Sep 08, 2012 10:34
I am currently in London for the Paralympic Games.
Typically, I get up at about six, have breakfast at 7 and a daily briefing over breakfast in the hotel. Then I head into the Main Press Centre (MPC), and thence to the venues.
I have access to every venue, every game. I go through a separate entrance to the public and sit at benches with internet and monitors. I don't ever have to queue to get in (as the media has its own entrances) and almost always have good seats. I am writing this from the front row of the Main Arena right new the finish line. The arena is packed. I highly recommend it as a way of seeing sporting events. We still have to go through security constantly. The laptop gets X-rayed up to six times a day. The police in this country carry submachineguns.

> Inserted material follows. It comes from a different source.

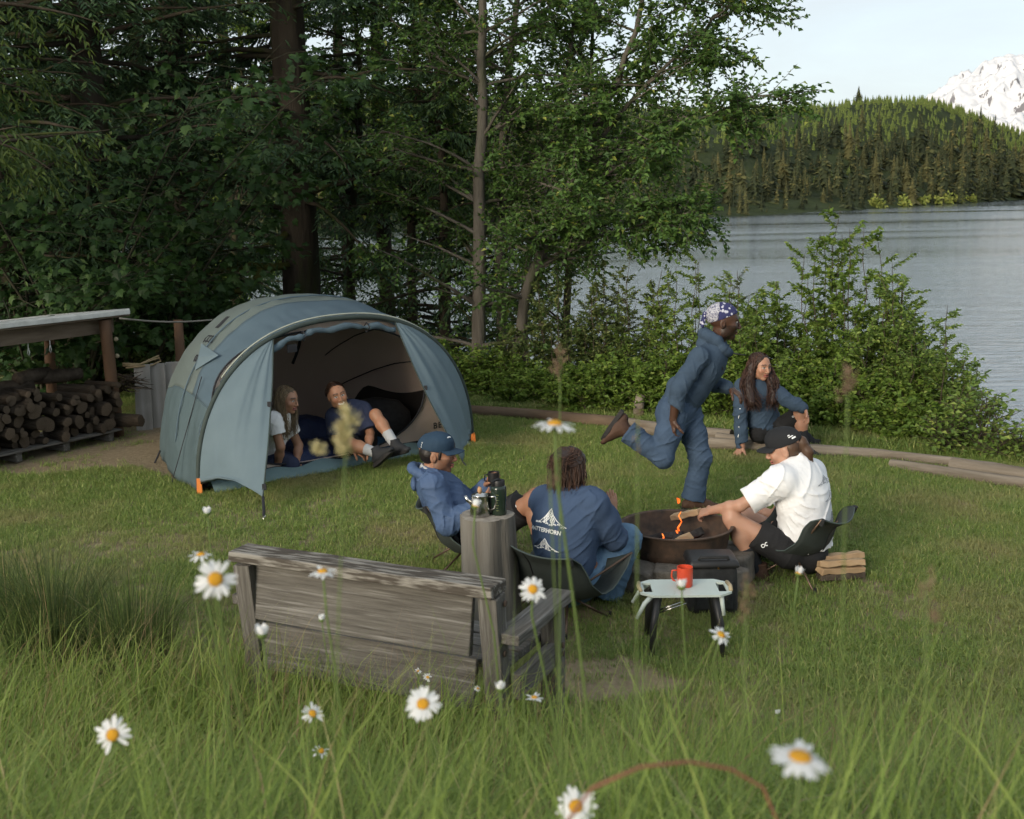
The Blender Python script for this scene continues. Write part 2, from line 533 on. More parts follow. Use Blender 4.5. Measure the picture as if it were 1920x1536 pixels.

Our oyster cards give us unlimited access to the public transport system, and there are special media buses between the MPC and the venues. We don't have access to the car fleet, although sometimes one of the big wigs gives us a lift in their car.
We have complete access to public areas, press areas and the MPC, but we cannot access the International Broadcast Centre (IBC) or Paralympic Family Areas (PFA). We have strictly limited access to the Paralympic Village and the so-called Mixed zones, where we can talk to the athletes. Most of them are the nicest people you'd ever meet. However, I have toured the Australian areas there. They have an awesome setup, with all manner of facilities.
Normally, we go and see something in the morning, have lunch, go and see something in the afternoon, have dinner, and go and see something in the evening. We conduct interviews and file stories. I have to transcribe interviews all the time.
We are encouraged to see as many events as possible, even if Australia is not competing. So I've been out to Greenwich to see the horses, out to Woolwich to see the shooting and archery, out to ExCeL for the volleyball and bocce, the North Greenwich Arena (NGA) for the wheelchair basketball. We travel from ExCeL to the NGA in a cable car over the Thames using our Oyster cards.
At Olympic Park there is the main arena for athletics, the Riverbank Arena for football, the Copper Box for goalball, the velodrome for cycling, and the basketball arena. The basketball is now into the finals, though, so it has moved to NGA and the basketball arena is hosting the wheelchair rugby I've tried to catch every game of basketball the Aussie (Gliders and Rollers) have played. The worst venue is the pool. We have to sit a mile up and the public is in the forty rows above us. I have to sing Advance Australia Fair every day. Hopefully, no one can hear me.